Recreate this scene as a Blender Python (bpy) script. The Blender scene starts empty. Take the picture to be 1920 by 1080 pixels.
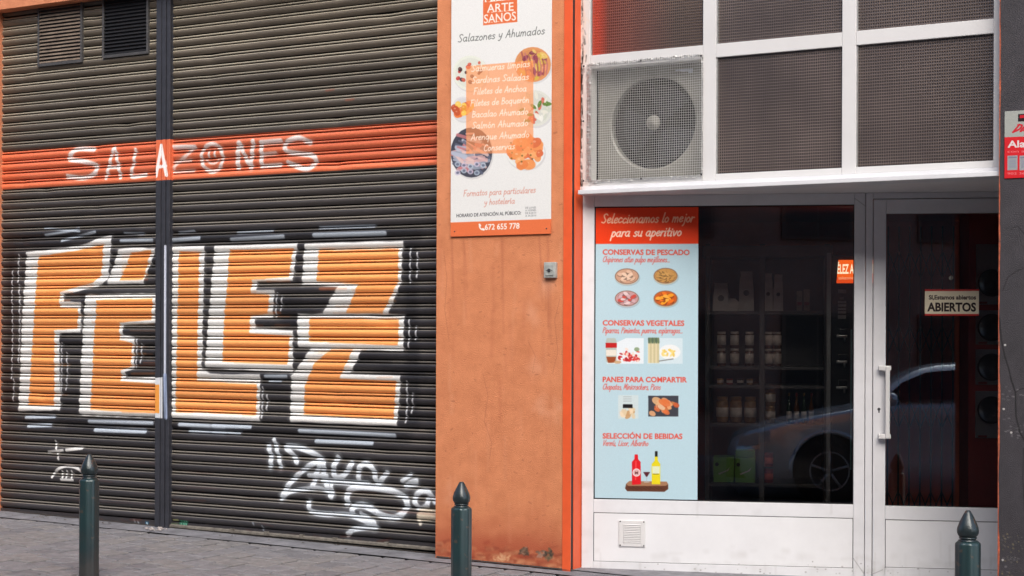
import bpy, bmesh, math, random
import numpy as np
from mathutils import Vector, Matrix

# ------------------------------------------------------------------ camera, sky, sun, exposure
SC = bpy.context.scene
FPX = 3000.0            # focal length in photograph pixels (1920 wide)
EYE = 1.5
ROLL = 0.0038
SHY = 80.0
cam_d = bpy.data.cameras.new("camera")
cam = bpy.data.objects.new("camera", cam_d)
SC.collection.objects.link(cam)
cam_d.sensor_width = 36.0
cam_d.lens = FPX / 1920.0 * 36.0
cam_d.shift_y = SHY / 1920.0
cam_d.clip_start = 0.05
cam_d.clip_end = 400.0
cam.matrix_world = Matrix.Translation((0, 0, EYE)) @ Matrix.Rotation(math.pi / 2, 4, 'X') @ Matrix.Rotation(ROLL, 4, 'Z')
SC.camera = cam

SUN_EL, SUN_AZ = math.radians(41), math.radians(176)    # azimuth measured clockwise from +Y: behind the camera, a little right
world = bpy.data.worlds.new("World")
SC.world = world
world.use_nodes = True
wt = world.node_tree
sky = wt.nodes.new("ShaderNodeTexSky")
sky.sky_type = 'NISHITA'
sky.sun_disc = False
sky.sun_elevation = SUN_EL
sky.sun_rotation = SUN_AZ
sky.dust_density = 3.0
sky.air_density = 0.7
wt.links.new(sky.outputs[0], wt.nodes["Background"].inputs[0])
wt.nodes["Background"].inputs[1].default_value = 0.12
sun_d = bpy.data.lights.new("sun", 'SUN')
sun_d.energy = 1.4
sun_d.angle = math.radians(50)
sun_d.color = (1.0, 0.95, 0.88)
sun = bpy.data.objects.new("sun", sun_d)
SC.collection.objects.link(sun)
sun_dir = Vector((math.sin(SUN_AZ) * math.cos(SUN_EL), math.cos(SUN_AZ) * math.cos(SUN_EL), math.sin(SUN_EL)))
sun.rotation_euler = sun_dir.to_track_quat('Z', 'Y').to_euler()
sun.location = (0, -3, 20)
SC.view_settings.view_transform = 'Standard'
SC.view_settings.look = 'None'
SC.view_settings.gamma = 1.0
SC.view_settings.exposure = 1.03
SC.view_settings.use_curve_mapping = False
try:
    SC.cycles.use_denoising = True
    SC.cycles.max_bounces = 10
    SC.cycles.transparent_max_bounces = 16
    SC.cycles.sample_clamp_indirect = 6.0
except Exception:
    pass

RND = random.Random(7)
NPR = np.random.RandomState(11)
COL = SC.collection

# ------------------------------------------------------------------ frames of reference (real planes of the place)
def ray(px, py):
    x = (px - 960) / FPX
    y = -(py - 540) / FPX + SHY / FPX
    c, s = math.cos(ROLL), math.sin(ROLL)
    return Vector((c * x - s * y, 1.0, s * x + c * y))

class Frame:
    """x runs along the wall to the right, y goes into the building, z is up."""
    def __init__(self, ox, oy, ang):
        self.o = Vector((ox, oy, 0)); self.a = ang
        self.u = Vector((math.cos(ang), -math.sin(ang), 0))
        self.v = Vector((math.sin(ang), math.cos(ang), 0))
    def w(self, s, d, z):
        return self.o + self.u * s + self.v * d + Vector((0, 0, z))
    def local(self, P):
        q = P - self.o
        return (q.dot(self.u), q.dot(self.v), P.z)
    def hit(self, px, py, d=0.0):
        r = ray(px, py); e = Vector((0, 0, EYE))
        t = ((self.o + self.v * d) - e).dot(self.v) / r.dot(self.v)
        P = e + r * t
        l = self.local(P)
        return l[0], l[2]
    def s(self, px, d=0.0, py=620):
        return self.hit(px, py, d)[0]
    def z(self, px, py, d=0.0):
        return self.hit(px, py, d)[1]

A0 = math.atan2(FPX, 5240.0)
D0 = 53140.0 / (1072 + 4280)
F0 = Frame((1072 - 960) / FPX * D0, D0, A0)                # main facade plane
_s, _z = F0.hit(1090, 620, 0.13)
_p = F0.w(_s, 0.13, 0)
F1 = Frame(_p.x, _p.y, math.radians(9.4))                  # recessed shop front, turned
FW = Frame(0, 0, 0)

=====

WRITTEN TASK:
Return only the lines running from the top of the data to the line that holds "from mathutils import Vector, Matrix". Include both of those lines, but skip the pictures.

EXERCISE ANSWER:
Recreate this scene as a Blender Python (bpy) script. The Blender scene starts empty. Take the picture to be 1920 by 1080 pixels.
import bpy, bmesh, math, random
import numpy as np
from mathutils import Vector, Matrix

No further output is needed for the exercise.